When I was younger and played only bells, I didn't enjoy mallet percussion very much.  But when I got into high school and was able to play on the vibraphone and the marimba, I found a lot more enjoyment in making music with them.  The marimba had a deep, earthy tone that  I fell in love with pretty quickly. Here was an instrument that produced amazing bass tones at the low end, and clear (but not unbearably piercing) high tones on the upper end.

I don't know exactly what it was that attracted me to the marimba so much, as most students just saw it as the big ol' wooden thing at the back of the room that was really hard to haul around in the band trailers and that no body really knew how to play that well.  All I knew was that I really loved the way it sounded when I finally learned how to play a piece on it.

After high school, I basically lost my regular access to a marimba, as I didn't play with Wingate University's ensembles on a regular basis and I didn't own one of my own.  Somehow I got into my head that if I loved the instrument so much, I would find one that I could regularly practice on and become a solid marimba player with.  I began searching online for marimbas to purchase, but I knew that I wanted a full-sized instrument that would look and sound beautiful.  Turns out that my expectations were a bit high...any five-octive marimba that isn't abused is easily eight thousand dollars, which I simply didn't have.

Then, the best idea EVER hit me.  Marimbas are just well-crafted bars of hardwood, with resonators and a stand that won't fall over.  What if....Yessssssssss.....What if.....

....I were.....

...to build my own?



BOOOOOOOOMMM!!!!  YES!  I would BUILD my own marimba!

....How exactly do I do that?

Well, it's true that marimbas are actually pretty simple in design, but making one sound good is tricky business.  The bars must be perfectly shaped in order to be tuned to an exact pitch, and one small mistake could be expensive to correct.

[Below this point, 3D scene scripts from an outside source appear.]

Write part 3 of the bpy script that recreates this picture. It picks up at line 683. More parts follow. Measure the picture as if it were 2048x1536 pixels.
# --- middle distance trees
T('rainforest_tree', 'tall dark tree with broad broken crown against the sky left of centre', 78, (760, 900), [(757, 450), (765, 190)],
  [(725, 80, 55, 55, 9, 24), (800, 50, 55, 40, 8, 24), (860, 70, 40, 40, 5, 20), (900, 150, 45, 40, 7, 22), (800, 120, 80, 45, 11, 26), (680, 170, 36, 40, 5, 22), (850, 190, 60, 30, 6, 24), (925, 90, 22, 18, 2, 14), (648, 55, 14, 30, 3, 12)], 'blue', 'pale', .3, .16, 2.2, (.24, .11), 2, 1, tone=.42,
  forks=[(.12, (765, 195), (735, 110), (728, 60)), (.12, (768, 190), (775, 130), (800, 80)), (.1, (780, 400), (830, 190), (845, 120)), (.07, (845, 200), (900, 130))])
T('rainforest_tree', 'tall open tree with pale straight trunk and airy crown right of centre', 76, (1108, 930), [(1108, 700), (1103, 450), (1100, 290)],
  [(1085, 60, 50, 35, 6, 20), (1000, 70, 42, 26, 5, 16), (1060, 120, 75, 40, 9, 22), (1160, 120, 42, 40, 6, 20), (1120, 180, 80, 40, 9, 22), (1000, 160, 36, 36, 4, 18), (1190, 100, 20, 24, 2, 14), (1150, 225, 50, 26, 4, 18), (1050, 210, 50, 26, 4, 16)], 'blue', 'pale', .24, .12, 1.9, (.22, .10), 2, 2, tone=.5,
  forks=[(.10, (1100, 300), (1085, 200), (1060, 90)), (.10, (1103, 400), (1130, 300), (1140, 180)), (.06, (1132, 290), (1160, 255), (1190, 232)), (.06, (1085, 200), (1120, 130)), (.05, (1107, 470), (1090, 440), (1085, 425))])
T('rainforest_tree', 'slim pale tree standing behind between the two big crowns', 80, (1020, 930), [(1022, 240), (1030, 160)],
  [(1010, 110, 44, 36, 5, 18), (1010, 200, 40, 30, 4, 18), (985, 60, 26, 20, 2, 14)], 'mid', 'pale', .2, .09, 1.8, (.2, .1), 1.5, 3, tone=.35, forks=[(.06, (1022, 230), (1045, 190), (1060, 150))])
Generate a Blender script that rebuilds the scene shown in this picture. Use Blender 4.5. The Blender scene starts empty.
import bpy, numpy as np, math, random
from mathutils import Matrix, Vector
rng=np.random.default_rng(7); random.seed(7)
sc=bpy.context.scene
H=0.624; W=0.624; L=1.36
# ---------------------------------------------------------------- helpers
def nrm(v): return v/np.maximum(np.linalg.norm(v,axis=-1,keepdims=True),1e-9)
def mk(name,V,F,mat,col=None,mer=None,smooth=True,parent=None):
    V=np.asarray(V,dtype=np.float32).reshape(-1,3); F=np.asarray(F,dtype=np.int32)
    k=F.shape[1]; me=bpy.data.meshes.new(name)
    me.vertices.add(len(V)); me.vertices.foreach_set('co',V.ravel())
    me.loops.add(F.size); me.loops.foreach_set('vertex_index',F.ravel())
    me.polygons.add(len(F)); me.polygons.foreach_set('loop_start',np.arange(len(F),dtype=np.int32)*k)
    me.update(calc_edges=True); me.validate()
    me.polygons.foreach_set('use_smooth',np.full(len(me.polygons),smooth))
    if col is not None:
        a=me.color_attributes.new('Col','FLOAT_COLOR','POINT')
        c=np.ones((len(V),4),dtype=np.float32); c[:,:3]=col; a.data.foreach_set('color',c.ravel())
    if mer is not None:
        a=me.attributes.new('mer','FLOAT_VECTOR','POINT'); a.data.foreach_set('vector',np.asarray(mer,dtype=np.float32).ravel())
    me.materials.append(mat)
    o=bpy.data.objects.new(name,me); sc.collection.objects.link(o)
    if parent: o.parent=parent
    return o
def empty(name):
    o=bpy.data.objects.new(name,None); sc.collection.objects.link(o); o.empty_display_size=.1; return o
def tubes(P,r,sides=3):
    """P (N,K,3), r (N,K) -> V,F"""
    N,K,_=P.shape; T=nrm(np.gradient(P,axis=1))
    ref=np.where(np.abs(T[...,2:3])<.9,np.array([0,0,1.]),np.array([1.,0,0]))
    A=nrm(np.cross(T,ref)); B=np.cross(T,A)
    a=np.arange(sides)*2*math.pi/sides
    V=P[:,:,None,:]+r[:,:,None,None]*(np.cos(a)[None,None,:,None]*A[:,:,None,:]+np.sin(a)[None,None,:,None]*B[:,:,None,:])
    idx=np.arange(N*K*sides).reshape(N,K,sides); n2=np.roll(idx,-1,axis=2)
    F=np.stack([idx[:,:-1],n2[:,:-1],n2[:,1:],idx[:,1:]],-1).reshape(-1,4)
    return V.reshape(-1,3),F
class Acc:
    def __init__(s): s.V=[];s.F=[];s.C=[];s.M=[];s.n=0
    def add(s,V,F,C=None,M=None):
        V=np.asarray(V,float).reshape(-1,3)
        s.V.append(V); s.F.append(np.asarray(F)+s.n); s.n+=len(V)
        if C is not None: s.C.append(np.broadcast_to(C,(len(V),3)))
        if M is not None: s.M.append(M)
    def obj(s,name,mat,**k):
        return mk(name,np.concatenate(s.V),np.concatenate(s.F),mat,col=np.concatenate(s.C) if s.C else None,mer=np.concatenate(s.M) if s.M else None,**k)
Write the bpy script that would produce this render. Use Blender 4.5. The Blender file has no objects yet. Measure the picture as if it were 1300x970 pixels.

Nonetheless, this is the big project that I have been reserving this blog for.  To build my own instrument for practice and for performance would be an incredibly rewarding challenge.  I would be able to take back up a passion that I, at one point, thought would just simply have to be lain to rest.  I will be using this blog to post notes of my progress, pictures of each step, as well as my own thoughts and things I've learned about the technical side of instrument making.  I sincerely hope that all who read and follow this blog will enjoy what pops up here, and please...if you want to comment or link this page somewhere... DO SO!!  I'd love to hear what you guys think!

So far, I have not begun to build anything yet.  I placed an order for the lumber I will use to make many of the bars, and that big load of beautiful padauk should arrive tomorrow in a big UPS truck!  I'm incredibly excited to begin working on this project, and I look forward to seeing what it has in store for me!  :D

1 comment:

  1. Hello Tim, I am foolishly about to embark on a marimba building project myself – and I wondered how you arrived at the measurements for cutting the bars initially? Did you have a reference instrument to copy, or did you take them from a written source? Any help you can give would be massively appreciated.

    I think you're blog is going to prove extremely useful! Thanks so much for doing it.